I haven't tested it. I just don't know. And if you haven't done extensive research, you don't either. Even if you have, you still don't know. You have a slightly better guess.

Anyhow, all this comes to one final example; something that gets tested everyday, and has totally the opposite answer to what you'd expect.

When The Superhero gets mad and yells at me, how does it affect the interaction? Our day? Our marriage?

Totally for the better, on all counts. Who would have thought? Not me.

It diffuses the fight; beforehand it's resentment in The Superhero's head. The yelling lets it out. And it makes me laugh. I have no explanation for this. It's complicated! That's why you must test stuff! The laughter diffused the situation. The Superhero feels loved, relaxed, and much better off than before.

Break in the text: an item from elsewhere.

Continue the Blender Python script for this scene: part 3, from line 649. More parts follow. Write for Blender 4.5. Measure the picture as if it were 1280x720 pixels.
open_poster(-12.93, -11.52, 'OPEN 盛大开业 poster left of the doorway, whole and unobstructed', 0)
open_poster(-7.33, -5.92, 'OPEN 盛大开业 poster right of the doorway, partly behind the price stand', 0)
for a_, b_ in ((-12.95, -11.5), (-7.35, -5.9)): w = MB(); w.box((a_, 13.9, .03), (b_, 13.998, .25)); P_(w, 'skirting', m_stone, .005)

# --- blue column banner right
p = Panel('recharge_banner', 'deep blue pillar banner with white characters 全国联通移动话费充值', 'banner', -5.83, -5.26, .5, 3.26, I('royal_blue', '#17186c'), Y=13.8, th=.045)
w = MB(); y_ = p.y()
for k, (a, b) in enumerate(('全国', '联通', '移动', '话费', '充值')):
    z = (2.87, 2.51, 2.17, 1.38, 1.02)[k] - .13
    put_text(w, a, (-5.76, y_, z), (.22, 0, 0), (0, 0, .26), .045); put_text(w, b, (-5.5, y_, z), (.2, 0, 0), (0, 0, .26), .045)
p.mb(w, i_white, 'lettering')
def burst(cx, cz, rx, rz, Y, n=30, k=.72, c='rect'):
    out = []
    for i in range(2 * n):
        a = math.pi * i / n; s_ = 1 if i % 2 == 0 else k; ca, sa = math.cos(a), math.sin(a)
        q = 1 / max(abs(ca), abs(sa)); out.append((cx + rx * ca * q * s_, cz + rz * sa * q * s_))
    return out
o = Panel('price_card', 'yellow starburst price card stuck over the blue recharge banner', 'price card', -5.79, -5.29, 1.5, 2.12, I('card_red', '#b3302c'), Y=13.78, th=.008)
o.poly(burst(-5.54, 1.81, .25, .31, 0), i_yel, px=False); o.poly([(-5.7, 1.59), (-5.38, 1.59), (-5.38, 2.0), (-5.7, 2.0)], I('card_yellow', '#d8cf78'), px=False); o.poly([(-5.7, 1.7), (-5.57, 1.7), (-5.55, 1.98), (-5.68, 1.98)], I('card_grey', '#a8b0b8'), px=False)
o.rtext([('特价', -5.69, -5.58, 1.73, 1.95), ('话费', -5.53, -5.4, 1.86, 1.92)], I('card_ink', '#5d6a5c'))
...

The unexpected laughter is not short-lived. If I was grumpy before, it cheers me up. My day gets brigher. Totally unexpected. But true.

Furthermore, it has a wonderful effect on our marriage. I never have to worry that I'm walking on The Superhero and she isn't telling me. I know if she's upset she'll let me know and stand up for herself. No long-term resentment.

Overall the yelling is a great thing, and nobody would have guessed.

This, in addition to the unexpected benefits of Twin B's shrieking? Mind-boggling, but true.

Where would I be if I didn't have such a charming family full of people to yell at me?